The Route of the Plastic / Yoani Sánchez

palito_tenderOn the ground, turned over, and with a huge hole in the bottom, lies the dumpster on the corner. It was put there just months ago, with its bulky gray body ready to swallow the garbage. But it didn’t resist. Vandalism, coupled with the poor quality of its material, have left it in an almost unusable state. One street farther down another ran into worse luck and disappeared, later being found near the Tulipan station. Two others, with their wheels ripped off and their lids missing, rest a few yards from the train line. According to an official from the Community Corporation, “as many as 50 dumpsters in one day” have been stolen. At night you see them full — with their stink, flies and feral cats — and in the morning they’re not there, all that’s left are the contents dumped in the street.

There are many ways to measure the physical state of a nation and one of them is listing what people loot from public spaces. I remember when, in the early nineties, we had to guard the light bulbs in the hallways and elevators, almost as if they were gold bars hanging from the ceiling. Pillaging has increasingly become a form of public protest in a gesture that combines predation and social retaliation against a State that has been — for too long — the omni-proprietor. Those raised by parents who lived by diverting resources from their workplaces, rarely hesitate to plunder. Rather, they become adults versed in “express theft,” in crimes born of both maliciousness and desperate need.

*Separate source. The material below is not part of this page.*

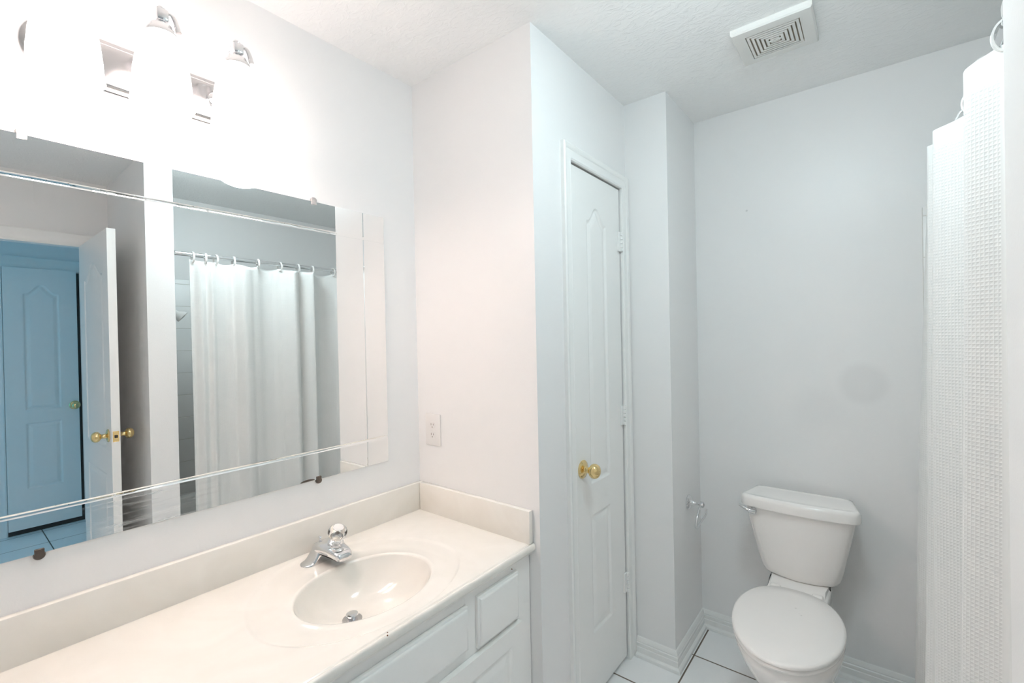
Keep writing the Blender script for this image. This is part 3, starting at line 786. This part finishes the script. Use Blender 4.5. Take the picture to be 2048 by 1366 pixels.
# bowl and pedestal
def egg(hw, yb, yf, ymid, e=0.0, sq=0.0):
    out = []
    n = 26
    for k in range(n + 1):
        a = PI * k / n            # 0: back, pi: front
        c, s = math.cos(a), max(math.sin(a), 0.0)
        if c >= 0:
            y = ymid + (yb - ymid) * (c ** (1 - sq)); x = hw * s ** (0.78 - 0.3 * sq)
        else:
            y = ymid + (ymid - yf) * c; x = hw * s ** 0.98
        out.append((max(x, 0.0), y))
    right = [(TX + a, b) for a, b in out]; left = [(TX - a, b) for a, b in out[::-1][1:-1]]
    return right + left
bm = bmesh.new()
loft(bm, [(egg(0.105, 2.10, 1.70, 1.90), 0.0), (egg(0.105, 2.10, 1.70, 1.90), 0.02), (egg(0.098, 2.10, 1.72, 1.90), 0.05), (egg(0.094, 2.10, 1.73, 1.90), 0.12), (egg(0.102, 2.11, 1.715, 1.88), 0.18),
          (egg(0.122, 2.12, 1.675, 1.86), 0.24), (egg(0.146, 2.12, 1.625, 1.84), 0.30), (egg(0.159, 2.12, 1.592, 1.83), 0.35), (egg(0.164, 2.12, 1.580, 1.83), 0.380), (egg(0.162, 2.12, 1.583, 1.83), 0.388), (egg(0.150, 2.11, 1.60, 1.83), 0.391)])
link('bowl', bm, M['porcelain'], to, 60)
bm = bmesh.new()   # raised deck that carries the tank
def deck(e, y0): return [(TX - 0.098 - e, y0 - e), (TX + 0.098 + e, y0 - e), (TX + 0.105 + e, 2.16), (TX + 0.10 + e, 2.262), (TX - 0.10 - e, 2.262), (TX - 0.105 - e, 2.16)]
loft(bm, [(deck(-0.02, 2.04), 0.26), (deck(0, 2.045), 0.33), (deck(0.003, 2.045), 0.395), (deck(0.0, 2.05), 0.405), (deck(-0.006, 2.055), 0.409), (deck(-0.007, 2.095), 0.4195)])
bmesh.ops.bevel(bm, geom=[e for e in bm.edges if abs((e.verts[0].co - e.verts[1].co).normalized().z) > 0.8], offset=0.010, segments=3, affect='EDGES')
link('tank_deck', bm, M['porcelain'], to, 40)
bm = bmesh.new()
loft(bm, [(egg(0.160, 2.048, 1.566, 1.83), 0.392), (egg(0.165, 2.052, 1.560, 1.83), 0.396), (egg(0.166, 2.052, 1.558, 1.83), 0.403), (egg(0.163, 2.05, 1.562, 1.83), 0.4085)])
link('seat', bm, M['seat'], to, 50)
bm = bmesh.new()
loft(bm, [(egg(0.160, 2.048, 1.566, 1.83), 0.4095), (egg(0.167, 2.053, 1.557, 1.83), 0.4125), (egg(0.1675, 2.053, 1.556, 1.83), 0.418), (egg(0.165, 2.051, 1.560, 1.83), 0.4225), (egg(0.158, 2.047, 1.568, 1.83), 0.4255), (egg(0.10, 2.0, 1.66, 1.83), 0.4275), (egg(0.02, 1.90, 1.80, 1.83), 0.428)])
link('seat_lid', bm, M['seat'], to, 60)
for dx in (-0.07, 0.07):
    bm = bmesh.new(); add_box(bm, TX + dx - 0.018, TX + dx + 0.018, 2.040, 2.066, 0.408, 0.424, 0.006, 3); link('seat_hinge', bm, M['seat'], to, 40)
for x, y, r in ((1.222, 1.905, 0.0045), (1.243, 1.868, 0.0035), (1.236, 1.874, 0.002)):
    bm = bmesh.new(); add_lathe(bm, [(0.0001, 0), (r, 0), (r * 0.8, 0.0006), (0.0001, 0.0008)], (x, y, 0.4276), (0, 0, 1), 12); link('scuff_mark', bm, mat('scuff_%d' % int(r * 1e4), (0.68, 0.655, 0.63), 0.6), to, 60)

# ------------------------------------------------------------------ toilet paper holder
tp = empty('toilet_paper_holder', (XQ, 2.127, 0.65), 'empty chrome toilet paper holder on the side wall by the toilet', 'paper holder')
bm = bmesh.new(); add_lathe(bm, [(0.0001, 0), (0.033, 0), (0.0335, 0.004), (0.030, 0.008), (0.022, 0.011), (0.0001, 0.0115)], (XQ, 2.127, 0.655), (1, 0, 0), 36); link('wall_plate', bm, M['chrome'], tp, 40)
bm = bmesh.new(); add_lathe(bm, [(0.0001, 0.008), (0.016, 0.010), (0.009, 0.020), (0.0065, 0.032), (0.0062, 0.046), (0.008, 0.050), (0.0125, 0.054), (0.0135, 0.061), (0.0125, 0.068), (0.007, 0.072), (0.0001, 0.073)], (XQ, 2.127, 0.655), (1, 0, 0), 28); link('post', bm, M['chrome'], tp, 40)
bm = bmesh.new(); AX = XQ + 0.058
add_tube(bm, spline([(AX, 2.118, 0.653), (AX, 2.092, 0.641), (AX, 2.066, 0.618), (AX, 2.050, 0.594), (AX, 2.048, 0.580), (AX, 2.060, 0.574), (AX, 2.100, 0.577), (AX, 2.160, 0.583), (AX, 2.192, 0.587), (AX, 2.200, 0.594), (AX, 2.202, 0.612)], 6), 0.0046, 12)
link('roll_arm', bm, M['chrome'], tp, 60)

# ------------------------------------------------------------------ tub, curtain, rod, rings, shower head
tb = empty('bathtub', (1.98, 1.58, 0), 'white bathtub behind the shower curtain', 'bathtub')
bm = bmesh.new()
def rrect(x0, x1, y0, y1, r, z, n=6):
    out = []
    for cx, cy, a0 in ((x1 - r, y1 - r, 0), (x0 + r, y1 - r, PI / 2), (x0 + r, y0 + r, PI), (x1 - r, y0 + r, 1.5 * PI)):
        for k in range(n + 1):
            a = a0 + PI / 2 * k / n; out.append(Vector((cx + r * math.cos(a), cy + r * math.sin(a), z)))
    return out
TBx0, TBx1, TBy0, TBy1 = 1.69, XT - 0.014, YW1 + 0.014, YB - 0.014
add_rings(bm, [rrect(TBx0, TBx1, TBy0, TBy1, 0.01, 0), rrect(TBx0, TBx1, TBy0, TBy1, 0.01, 0.36), rrect(TBx0 + 0.004, TBx1, TBy0, TBy1, 0.012, 0.375), rrect(TBx0 + 0.012, TBx1 - 0.004, TBy0 + 0.004, TBy1 - 0.004, 0.02, 0.38),
               rrect(TBx0 + 0.07, TBx1 - 0.05, TBy0 + 0.07, TBy1 - 0.07, 0.08, 0.378), rrect(TBx0 + 0.085, TBx1 - 0.065, TBy0 + 0.085, TBy1 - 0.085, 0.08, 0.36), rrect(TBx0 + 0.12, TBx1 - 0.10, TBy0 + 0.12, TBy1 - 0.20, 0.10, 0.10), rrect(TBx0 + 0.16, TBx1 - 0.14, TBy0 + 0.16, TBy1 - 0.26, 0.10, 0.07)])
link('tub_shell', bm, M['tub'], tb, 50)

RX, RZ = 1.645, 1.937
bm = bmesh.new(); add_tube(bm, [(RX, YW1, RZ), (RX, YB, RZ)], 0.0125, 20)
for y, d in ((YW1, 1), (YB, -1)): add_lathe(bm, [(0.0001, 0), (0.026, 0), (0.026, 0.005), (0.016, 0.014), (0.0126, 0.02)], (RX, y, RZ), (0, d, 0), 24, cap=False)
rod = tag(recenter(link('curtain_rod', bm, M['chrome'], None, 40)), 'chrome shower curtain rod across the tub opening', 'curtain rod')
RINGS = [0.949, 1.015, 1.067, 1.165, 1.306, 1.441, 1.565, 1.669, 1.821, 1.990, 2.135, 2.262]
# plan of the curtain: (y, x offset, negative = towards the room)
PLAN = [(0.930, -0.004), (0.949, 0.0), (0.982, -0.018), (1.015, 0.0), (1.041, -0.016), (1.067, 0.0), (1.115, 0.012), (1.148, -0.002), (1.165, -0.010), (1.200, -0.050), (1.235, -0.042), (1.270, -0.015), (1.306, 0.0), (1.345, 0.020), (1.390, 0.020),
        (1.441, 0.0), (1.470, -0.030), (1.505, -0.072), (1.540, -0.050), (1.565, -0.004), (1.600, -0.040), (1.635, -0.074), (1.655, -0.040), (1.669, -0.002), (1.710, 0.020), (1.760, 0.022), (1.821, 0.0), (1.870, -0.025), (1.920, -0.035), (1.965, -0.015),
        (1.990, 0.0), (2.030, -0.030), (2.070, -0.045), (2.110, -0.020), (2.135, 0.0), (2.170, -0.020), (2.200, -0.028), (2.240, -0.010), (2.262, 0.0), (2.280, 0.0)]
def curtain():
    pl = spline([(y, dx, 0) for y, dx in PLAN], 8)
    me = bpy.data.meshes.new('shower_curtain')
    top, bot, nz = 1.908, 0.12, 90
    u = [0.0]
    for a, b in zip(pl[:-1], pl[1:]): u.append(u[-1] + (b - a).length)
    verts, uvs, faces = [], [], []
    for i, p in enumerate(pl):
        y, dx = p.x, p.y
        k = max(0, min(len(RINGS) - 2, sum(1 for r in RINGS if r <= y) - 1))
        span = RINGS[k + 1] - RINGS[k]; t = min(max((y - RINGS[k]) / span, 0), 1)
        sag = 0.016 * math.sin(PI * t) * min(1.0, span / 0.14)
        for j in range(nz + 1):
            q = j / nz; z = (top - sag) + (bot - (top - sag)) * q
            amp = 1.0 + (0.12 if y < 1.75 else 0.12 + 0.8 * min(1, (y - 1.75) / 0.12)) * q + 0.06 * math.sin(5 * q + y * 9) * q
            if y < 1.13: amp = 1.0 + 0.3 * q
            wob = 0.004 * math.sin(y * 17 + 2.5 * q) * q
            x = RX + dx * amp - 0.012 * q + wob
            if dx > 0: x = RX + dx * (1 - 0.15 * q) - 0.012 * q + wob
            verts.append((x, y + 0.004 * math.sin(3 * q + y * 21) * q, z)); uvs.append((u[i], z))
    n = nz + 1
    for i in range(len(pl) - 1):
        for j in range(nz): faces.append((i * n + j, i * n + j + 1, (i + 1) * n + j + 1, (i + 1) * n + j))
    me.from_pydata(verts, [], faces)
    uvl = me.uv_layers.new(name='UVMap')
    for lp in me.loops: uvl.data[lp.index].uv = uvs[lp.vertex_index]
    for p in me.polygons: p.use_smooth = True
    me.materials.append(M['curtain'])
    o = bpy.data.objects.new('shower_curtain', me); COL.objects.link(o)
    s = o.modifiers.new('cloth thickness', 'SOLIDIFY'); s.thickness = 0.0018; s.offset = 0
    return recenter(o)
tag(curtain(), 'white waffle weave shower curtain hanging from the rod', 'shower curtain')
bm = bmesh.new()   # ring: flat C-hook around the rod and down through the hem
ring0 = None
RP = [(0.0225 * math.cos(a), -0.0145 + 0.0290 * math.sin(a)) for a in np.linspace(0, 2 * PI, 37)[:-1]]
rings = []
for k, (a, b) in enumerate(RP):
    l = math.hypot(a, b + 0.0145); nx_, nz_ = a / l, (b + 0.0145) / l
    rings.append([Vector((a + nx_ * o, h, b + nz_ * o)) for o, h in ((0.0022, -0.0048), (0.0022, 0.0048), (-0.0012, 0.0048), (-0.0012, -0.0048))])
rings.append(rings[0])
add_rings(bm, rings, cap=False)
bmesh.ops.remove_doubles(bm, verts=bm.verts, dist=1e-6)
ring0 = link('curtain_ring', bm, M['white_plastic'], None, 40)
ORD = ['first', 'second', 'third', 'fourth', 'fifth', 'sixth', 'seventh', 'eighth', 'ninth', 'tenth', 'eleventh', 'last']
for i, y in enumerate(RINGS):
    o = ring0 if i == 0 else ring0.copy()
    if i: COL.objects.link(o)
    o.location = (RX, y, RZ)
    o.rotation_euler = (0, {0: 0.1, 1: 0.0, 2: 0.0, 3: -0.12, 4: 0.90}.get(i, 0.34 + 0.08 * math.sin(i * 1.7)), 0.2 * math.sin(i * 2.1))
    tag(o, 'white plastic curtain ring, %s along the rod from the wing wall' % ORD[i], 'curtain ring', 'rings on the shower curtain rod')

sh = empty('shower_sprayer', (1.97, YW1, 1.66), 'white shower head beyond the curtain edge, seen in the mirror', 'shower head')
bm = bmesh.new(); add_lathe(bm, [(0.0001, 0), (0.028, 0), (0.026, 0.006), (0.010, 0.009), (0.0001, 0.009)], (1.97, YW1 + 0.012, 1.66), (0, 1, 0), 24); link('wall_flange', bm, M['white_plastic'], sh, 40)
bm = bmesh.new(); add_tube(bm, spline([(1.97, YW1 + 0.014, 1.66), (1.97, YW1 + 0.05, 1.662), (1.97, YW1 + 0.085, 1.645), (1.97, YW1 + 0.105, 1.622)], 6), 0.009, 12); link('shower_arm', bm, M['white_plastic'], sh, 50)
bm = bmesh.new(); add_lathe(bm, [(0.0001, -0.01), (0.012, -0.008), (0.015, 0.010), (0.024, 0.022), (0.034, 0.034), (0.037, 0.044), (0.035, 0.050), (0.0001, 0.052)], (1.97, YW1 + 0.105, 1.622), (-0.25, 0.72, -0.65), 32); link('spray_head', bm, M['white_plastic'], sh, 40)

The dumpster’s wheels will make their way to the cart that brings waters to neighborhoods where the supply is unreliable. The plastic structure travels a longer route, it is melted down and turned into clothes pins, funnels to transfer fuel, or into orange juicers. In the absence of a wholesale market where raw materials can be bought, any object in the public street can end up transformed into a product to be sold. Not a trace is left, barely a few streaks of gray in a scrub brush recall the dumpster that had been on the other corner.